[Records from a dataset]
>>>

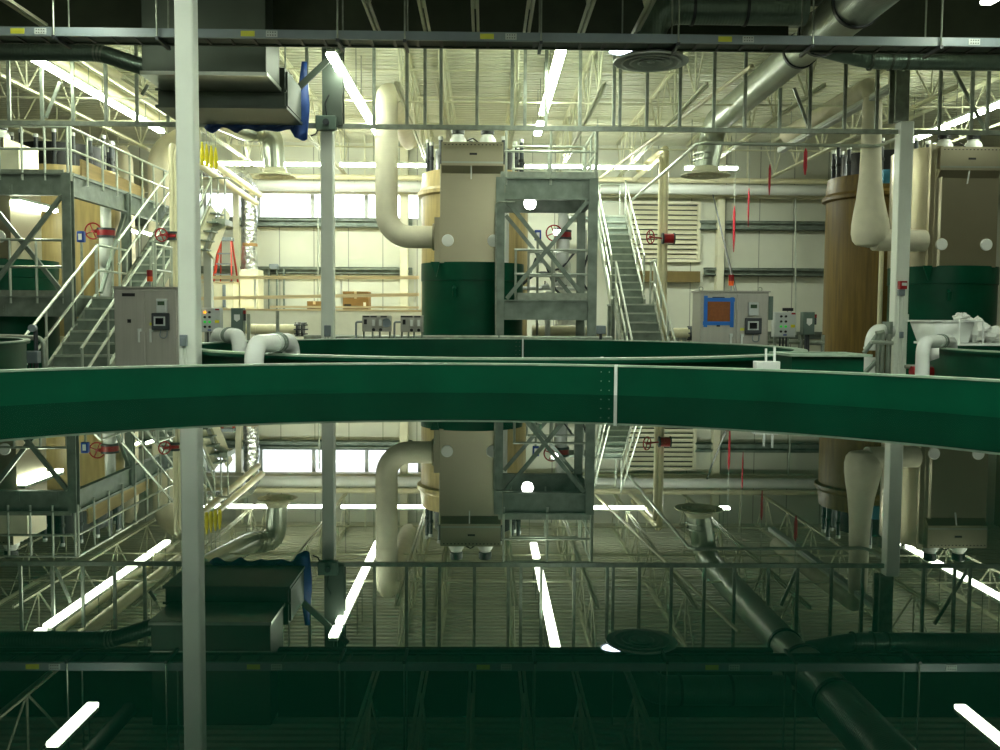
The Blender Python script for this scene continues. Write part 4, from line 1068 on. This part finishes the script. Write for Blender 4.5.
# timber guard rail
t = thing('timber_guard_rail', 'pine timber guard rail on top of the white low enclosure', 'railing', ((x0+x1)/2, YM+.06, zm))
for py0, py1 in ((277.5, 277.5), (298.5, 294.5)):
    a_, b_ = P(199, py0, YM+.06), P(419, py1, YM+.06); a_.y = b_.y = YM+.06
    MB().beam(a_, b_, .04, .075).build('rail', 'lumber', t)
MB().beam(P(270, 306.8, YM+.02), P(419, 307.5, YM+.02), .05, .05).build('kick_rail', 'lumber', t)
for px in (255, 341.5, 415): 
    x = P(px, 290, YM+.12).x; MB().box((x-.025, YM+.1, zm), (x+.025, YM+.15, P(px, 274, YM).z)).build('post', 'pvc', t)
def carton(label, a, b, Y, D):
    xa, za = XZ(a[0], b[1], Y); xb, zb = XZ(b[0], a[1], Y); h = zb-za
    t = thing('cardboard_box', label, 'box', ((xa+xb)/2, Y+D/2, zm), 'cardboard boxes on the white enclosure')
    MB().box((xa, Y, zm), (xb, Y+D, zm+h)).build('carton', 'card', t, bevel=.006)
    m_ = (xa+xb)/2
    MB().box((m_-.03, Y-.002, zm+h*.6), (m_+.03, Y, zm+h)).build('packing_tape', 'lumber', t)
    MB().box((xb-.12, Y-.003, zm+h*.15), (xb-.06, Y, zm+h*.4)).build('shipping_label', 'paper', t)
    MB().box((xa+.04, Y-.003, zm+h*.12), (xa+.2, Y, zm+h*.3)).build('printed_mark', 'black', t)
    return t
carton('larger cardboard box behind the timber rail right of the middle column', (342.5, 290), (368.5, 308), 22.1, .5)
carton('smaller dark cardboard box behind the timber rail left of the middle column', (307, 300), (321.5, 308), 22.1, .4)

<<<
>>>

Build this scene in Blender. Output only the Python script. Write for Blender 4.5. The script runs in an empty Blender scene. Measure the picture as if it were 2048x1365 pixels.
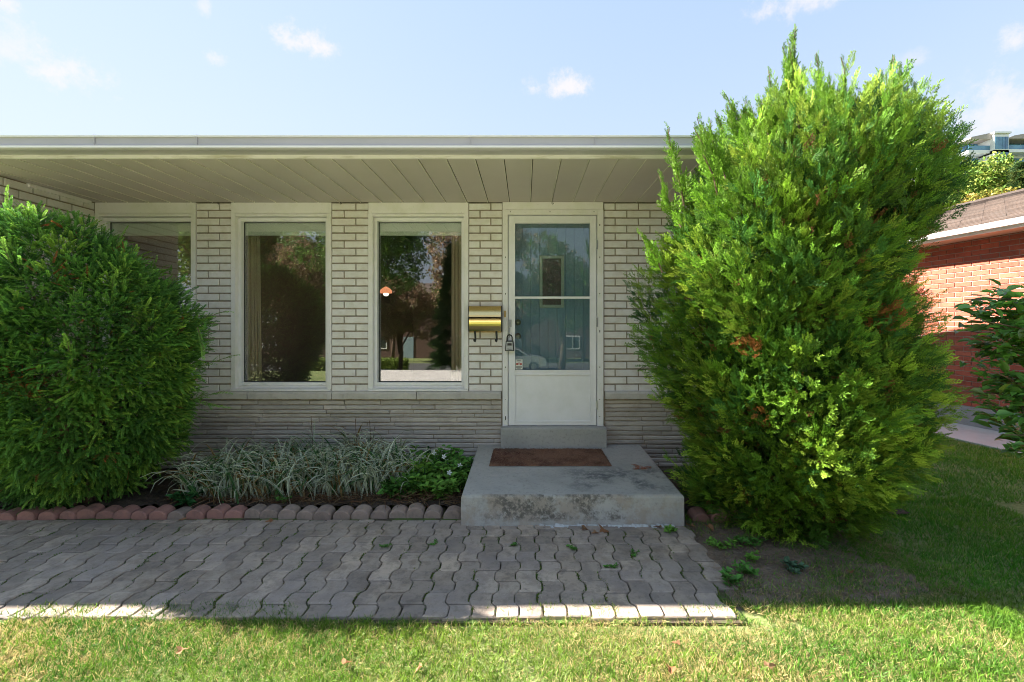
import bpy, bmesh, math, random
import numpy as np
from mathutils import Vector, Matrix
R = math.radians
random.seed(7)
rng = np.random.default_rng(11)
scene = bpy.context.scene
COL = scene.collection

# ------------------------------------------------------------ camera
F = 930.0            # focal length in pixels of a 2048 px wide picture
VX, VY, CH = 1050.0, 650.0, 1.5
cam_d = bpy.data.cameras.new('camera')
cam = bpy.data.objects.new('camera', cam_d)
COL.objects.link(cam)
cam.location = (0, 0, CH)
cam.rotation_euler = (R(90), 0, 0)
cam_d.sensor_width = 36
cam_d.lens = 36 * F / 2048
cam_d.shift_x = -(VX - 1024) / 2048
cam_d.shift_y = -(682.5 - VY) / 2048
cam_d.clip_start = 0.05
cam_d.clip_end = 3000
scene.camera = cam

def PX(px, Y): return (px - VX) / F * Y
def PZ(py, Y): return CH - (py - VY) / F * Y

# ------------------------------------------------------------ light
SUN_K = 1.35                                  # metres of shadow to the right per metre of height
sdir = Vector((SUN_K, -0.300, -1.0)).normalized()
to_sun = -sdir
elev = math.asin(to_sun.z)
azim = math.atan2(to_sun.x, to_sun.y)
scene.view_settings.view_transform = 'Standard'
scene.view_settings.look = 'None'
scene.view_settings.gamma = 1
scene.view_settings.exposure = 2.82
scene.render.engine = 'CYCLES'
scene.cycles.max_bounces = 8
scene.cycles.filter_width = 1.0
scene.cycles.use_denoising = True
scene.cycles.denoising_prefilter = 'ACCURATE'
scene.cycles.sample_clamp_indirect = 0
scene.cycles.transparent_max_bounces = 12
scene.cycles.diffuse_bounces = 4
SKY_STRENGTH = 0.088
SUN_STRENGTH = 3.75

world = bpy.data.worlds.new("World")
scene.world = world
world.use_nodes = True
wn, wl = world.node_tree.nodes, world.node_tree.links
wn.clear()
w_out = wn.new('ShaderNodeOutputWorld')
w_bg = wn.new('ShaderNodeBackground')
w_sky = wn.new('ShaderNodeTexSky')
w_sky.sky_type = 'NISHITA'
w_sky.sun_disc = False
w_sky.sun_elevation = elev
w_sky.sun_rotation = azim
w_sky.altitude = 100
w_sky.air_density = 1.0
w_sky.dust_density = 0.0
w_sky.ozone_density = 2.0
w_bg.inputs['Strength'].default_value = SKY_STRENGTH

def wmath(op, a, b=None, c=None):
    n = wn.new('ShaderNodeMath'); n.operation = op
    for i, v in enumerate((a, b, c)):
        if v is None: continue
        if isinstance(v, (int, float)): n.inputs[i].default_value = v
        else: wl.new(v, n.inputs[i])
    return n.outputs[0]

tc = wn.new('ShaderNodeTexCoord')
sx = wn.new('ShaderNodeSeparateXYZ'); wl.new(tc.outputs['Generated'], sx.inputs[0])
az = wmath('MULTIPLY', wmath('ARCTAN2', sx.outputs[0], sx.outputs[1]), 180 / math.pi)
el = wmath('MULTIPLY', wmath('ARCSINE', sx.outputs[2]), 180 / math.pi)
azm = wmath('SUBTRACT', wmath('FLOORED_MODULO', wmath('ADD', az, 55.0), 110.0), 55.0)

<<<
>>>

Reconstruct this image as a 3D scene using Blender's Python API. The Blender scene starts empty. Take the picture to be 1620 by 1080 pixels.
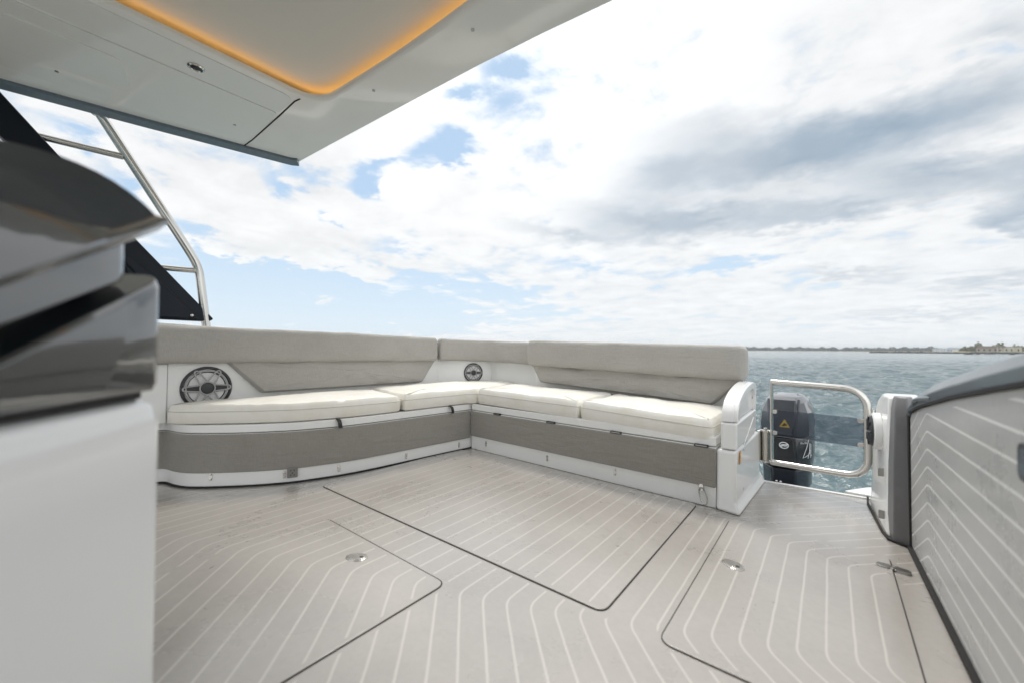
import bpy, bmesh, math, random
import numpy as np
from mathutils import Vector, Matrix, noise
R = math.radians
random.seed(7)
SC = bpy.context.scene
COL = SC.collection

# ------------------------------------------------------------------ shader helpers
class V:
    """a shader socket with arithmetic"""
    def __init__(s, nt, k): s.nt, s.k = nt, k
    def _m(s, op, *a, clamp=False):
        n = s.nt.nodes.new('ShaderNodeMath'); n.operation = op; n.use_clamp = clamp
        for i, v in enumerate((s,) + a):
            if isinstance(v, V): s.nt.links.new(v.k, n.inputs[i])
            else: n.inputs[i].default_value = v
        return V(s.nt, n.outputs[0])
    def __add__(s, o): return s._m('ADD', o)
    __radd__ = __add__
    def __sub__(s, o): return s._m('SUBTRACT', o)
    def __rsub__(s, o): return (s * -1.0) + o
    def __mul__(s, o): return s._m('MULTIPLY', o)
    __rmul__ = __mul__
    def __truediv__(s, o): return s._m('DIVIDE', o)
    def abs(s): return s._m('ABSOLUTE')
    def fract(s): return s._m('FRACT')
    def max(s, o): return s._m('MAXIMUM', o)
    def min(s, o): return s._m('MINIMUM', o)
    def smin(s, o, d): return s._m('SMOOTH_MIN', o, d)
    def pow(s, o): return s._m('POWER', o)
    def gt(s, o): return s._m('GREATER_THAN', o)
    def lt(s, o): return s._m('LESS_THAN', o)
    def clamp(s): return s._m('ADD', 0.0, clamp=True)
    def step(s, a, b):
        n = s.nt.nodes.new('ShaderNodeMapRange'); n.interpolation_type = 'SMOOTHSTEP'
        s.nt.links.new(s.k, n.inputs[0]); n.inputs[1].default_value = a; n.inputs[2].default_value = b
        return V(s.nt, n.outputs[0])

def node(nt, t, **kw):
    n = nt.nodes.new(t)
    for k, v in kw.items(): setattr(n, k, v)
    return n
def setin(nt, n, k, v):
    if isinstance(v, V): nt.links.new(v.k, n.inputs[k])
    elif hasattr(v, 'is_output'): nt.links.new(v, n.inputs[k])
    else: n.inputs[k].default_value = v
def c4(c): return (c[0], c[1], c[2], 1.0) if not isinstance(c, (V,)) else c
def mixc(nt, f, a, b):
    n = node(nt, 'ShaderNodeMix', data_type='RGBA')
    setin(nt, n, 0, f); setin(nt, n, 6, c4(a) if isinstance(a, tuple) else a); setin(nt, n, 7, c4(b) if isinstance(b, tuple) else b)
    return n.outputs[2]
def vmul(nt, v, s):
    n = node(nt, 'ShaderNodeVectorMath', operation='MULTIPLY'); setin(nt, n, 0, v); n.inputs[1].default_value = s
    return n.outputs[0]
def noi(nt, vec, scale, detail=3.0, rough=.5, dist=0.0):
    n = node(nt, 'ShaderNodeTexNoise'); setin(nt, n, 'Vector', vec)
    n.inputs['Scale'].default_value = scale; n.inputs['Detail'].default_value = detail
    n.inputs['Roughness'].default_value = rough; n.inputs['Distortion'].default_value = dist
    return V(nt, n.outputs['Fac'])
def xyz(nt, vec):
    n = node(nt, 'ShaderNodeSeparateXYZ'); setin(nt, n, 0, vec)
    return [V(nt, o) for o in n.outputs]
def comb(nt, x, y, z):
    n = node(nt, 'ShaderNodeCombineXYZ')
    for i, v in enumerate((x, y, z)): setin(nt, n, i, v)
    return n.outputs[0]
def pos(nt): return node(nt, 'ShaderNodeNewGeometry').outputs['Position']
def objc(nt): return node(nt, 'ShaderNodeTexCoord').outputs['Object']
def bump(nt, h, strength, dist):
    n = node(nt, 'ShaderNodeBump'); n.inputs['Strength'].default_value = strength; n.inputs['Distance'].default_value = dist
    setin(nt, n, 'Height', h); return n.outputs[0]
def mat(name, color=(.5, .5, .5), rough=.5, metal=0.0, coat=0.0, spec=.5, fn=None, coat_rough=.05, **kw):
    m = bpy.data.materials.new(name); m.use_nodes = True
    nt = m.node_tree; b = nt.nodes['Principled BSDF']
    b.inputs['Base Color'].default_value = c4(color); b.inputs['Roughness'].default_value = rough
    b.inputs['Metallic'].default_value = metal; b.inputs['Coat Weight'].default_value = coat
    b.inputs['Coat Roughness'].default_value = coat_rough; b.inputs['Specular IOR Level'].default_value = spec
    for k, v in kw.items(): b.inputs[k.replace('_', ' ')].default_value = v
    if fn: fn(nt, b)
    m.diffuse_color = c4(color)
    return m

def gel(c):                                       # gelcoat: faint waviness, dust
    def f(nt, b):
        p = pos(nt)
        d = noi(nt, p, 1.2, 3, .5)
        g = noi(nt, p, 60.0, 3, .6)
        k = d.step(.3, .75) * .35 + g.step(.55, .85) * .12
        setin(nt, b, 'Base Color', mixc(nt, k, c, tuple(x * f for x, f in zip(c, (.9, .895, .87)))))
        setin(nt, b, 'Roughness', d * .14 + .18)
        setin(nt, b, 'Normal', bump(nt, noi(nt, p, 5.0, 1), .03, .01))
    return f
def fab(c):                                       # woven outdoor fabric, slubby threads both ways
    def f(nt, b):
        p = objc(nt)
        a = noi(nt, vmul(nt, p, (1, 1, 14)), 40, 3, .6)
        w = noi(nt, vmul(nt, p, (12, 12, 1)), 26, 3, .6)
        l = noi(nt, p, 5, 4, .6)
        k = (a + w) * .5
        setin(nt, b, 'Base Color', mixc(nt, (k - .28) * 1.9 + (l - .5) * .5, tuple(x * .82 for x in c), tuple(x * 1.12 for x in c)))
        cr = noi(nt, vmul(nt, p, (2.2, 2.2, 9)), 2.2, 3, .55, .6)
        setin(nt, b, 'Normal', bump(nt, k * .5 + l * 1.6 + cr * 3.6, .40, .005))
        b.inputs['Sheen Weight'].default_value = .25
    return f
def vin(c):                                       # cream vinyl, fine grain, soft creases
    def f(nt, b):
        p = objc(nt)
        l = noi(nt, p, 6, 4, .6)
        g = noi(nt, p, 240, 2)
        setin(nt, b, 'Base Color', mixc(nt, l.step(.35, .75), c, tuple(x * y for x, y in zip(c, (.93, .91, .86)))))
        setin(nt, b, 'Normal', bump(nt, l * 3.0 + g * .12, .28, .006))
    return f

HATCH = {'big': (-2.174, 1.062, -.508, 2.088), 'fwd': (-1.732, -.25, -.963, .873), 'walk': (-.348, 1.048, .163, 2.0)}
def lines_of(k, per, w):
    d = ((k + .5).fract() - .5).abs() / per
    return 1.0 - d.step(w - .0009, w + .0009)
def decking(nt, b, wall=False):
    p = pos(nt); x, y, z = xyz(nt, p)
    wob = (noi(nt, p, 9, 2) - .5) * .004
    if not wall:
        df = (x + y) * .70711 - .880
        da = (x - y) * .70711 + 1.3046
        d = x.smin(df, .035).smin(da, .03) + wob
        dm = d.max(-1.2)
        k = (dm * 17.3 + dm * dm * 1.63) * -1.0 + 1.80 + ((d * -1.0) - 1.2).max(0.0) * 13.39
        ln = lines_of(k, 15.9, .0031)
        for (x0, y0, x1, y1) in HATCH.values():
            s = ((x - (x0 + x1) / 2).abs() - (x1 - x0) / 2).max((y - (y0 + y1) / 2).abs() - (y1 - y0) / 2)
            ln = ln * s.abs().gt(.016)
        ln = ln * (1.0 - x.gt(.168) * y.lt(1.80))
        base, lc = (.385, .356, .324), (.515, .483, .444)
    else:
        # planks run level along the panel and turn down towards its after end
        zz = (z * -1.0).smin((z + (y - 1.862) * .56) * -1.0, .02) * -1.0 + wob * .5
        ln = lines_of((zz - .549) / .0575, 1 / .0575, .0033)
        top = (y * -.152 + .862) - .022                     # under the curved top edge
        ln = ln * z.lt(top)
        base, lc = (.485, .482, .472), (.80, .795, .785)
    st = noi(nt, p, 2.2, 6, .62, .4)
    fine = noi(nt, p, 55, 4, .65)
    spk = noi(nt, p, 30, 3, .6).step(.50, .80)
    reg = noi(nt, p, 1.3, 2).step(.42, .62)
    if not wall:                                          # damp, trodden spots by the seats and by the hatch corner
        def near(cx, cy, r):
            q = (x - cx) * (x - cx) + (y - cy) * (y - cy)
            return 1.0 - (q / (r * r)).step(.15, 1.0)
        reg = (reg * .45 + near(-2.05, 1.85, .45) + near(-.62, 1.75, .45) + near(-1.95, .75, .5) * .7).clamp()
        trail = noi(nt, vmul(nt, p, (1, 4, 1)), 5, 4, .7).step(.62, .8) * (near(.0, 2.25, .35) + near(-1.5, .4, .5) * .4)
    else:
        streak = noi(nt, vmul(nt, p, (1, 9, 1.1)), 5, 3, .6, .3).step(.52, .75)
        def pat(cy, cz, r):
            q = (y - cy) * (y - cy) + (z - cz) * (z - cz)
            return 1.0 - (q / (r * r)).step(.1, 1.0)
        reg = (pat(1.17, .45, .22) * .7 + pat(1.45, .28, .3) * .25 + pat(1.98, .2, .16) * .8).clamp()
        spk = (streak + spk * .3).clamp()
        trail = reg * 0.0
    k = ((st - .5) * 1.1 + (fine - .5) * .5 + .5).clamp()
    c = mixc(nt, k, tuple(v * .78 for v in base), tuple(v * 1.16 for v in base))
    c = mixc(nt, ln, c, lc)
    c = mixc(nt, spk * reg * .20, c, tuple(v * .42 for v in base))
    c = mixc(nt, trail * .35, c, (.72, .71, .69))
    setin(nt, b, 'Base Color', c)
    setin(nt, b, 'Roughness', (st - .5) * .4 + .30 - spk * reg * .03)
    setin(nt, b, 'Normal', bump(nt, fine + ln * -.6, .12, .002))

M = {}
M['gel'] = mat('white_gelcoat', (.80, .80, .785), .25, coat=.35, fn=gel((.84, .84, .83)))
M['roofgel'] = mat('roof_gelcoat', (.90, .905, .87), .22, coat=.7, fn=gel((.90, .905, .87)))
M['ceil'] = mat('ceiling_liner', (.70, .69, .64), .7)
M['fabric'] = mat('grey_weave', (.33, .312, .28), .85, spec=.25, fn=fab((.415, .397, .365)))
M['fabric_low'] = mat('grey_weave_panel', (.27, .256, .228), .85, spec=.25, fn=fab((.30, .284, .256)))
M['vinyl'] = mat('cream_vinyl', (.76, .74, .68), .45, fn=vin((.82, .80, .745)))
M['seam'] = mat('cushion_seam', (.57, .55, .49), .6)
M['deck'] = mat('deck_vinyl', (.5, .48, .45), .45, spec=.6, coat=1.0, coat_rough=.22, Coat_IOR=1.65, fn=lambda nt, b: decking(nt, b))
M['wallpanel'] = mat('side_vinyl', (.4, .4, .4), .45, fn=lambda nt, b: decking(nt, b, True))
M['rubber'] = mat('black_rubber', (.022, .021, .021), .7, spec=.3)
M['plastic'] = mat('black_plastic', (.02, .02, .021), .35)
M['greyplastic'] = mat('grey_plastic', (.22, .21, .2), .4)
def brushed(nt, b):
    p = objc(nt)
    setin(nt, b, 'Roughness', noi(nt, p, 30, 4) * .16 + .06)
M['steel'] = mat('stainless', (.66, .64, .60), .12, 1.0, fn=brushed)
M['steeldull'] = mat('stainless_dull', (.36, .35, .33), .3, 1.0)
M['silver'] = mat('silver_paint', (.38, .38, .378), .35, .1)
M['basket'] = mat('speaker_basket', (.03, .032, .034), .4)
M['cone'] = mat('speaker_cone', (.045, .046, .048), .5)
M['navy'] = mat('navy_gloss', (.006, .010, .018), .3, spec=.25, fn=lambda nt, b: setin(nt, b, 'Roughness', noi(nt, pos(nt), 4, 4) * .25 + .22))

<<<

» **TASK REQUIREMENTS**: Compute the number of lines above that contain the string "Python". Reply with that value only.

» **OUTPUT FOR THIS TASK**: 3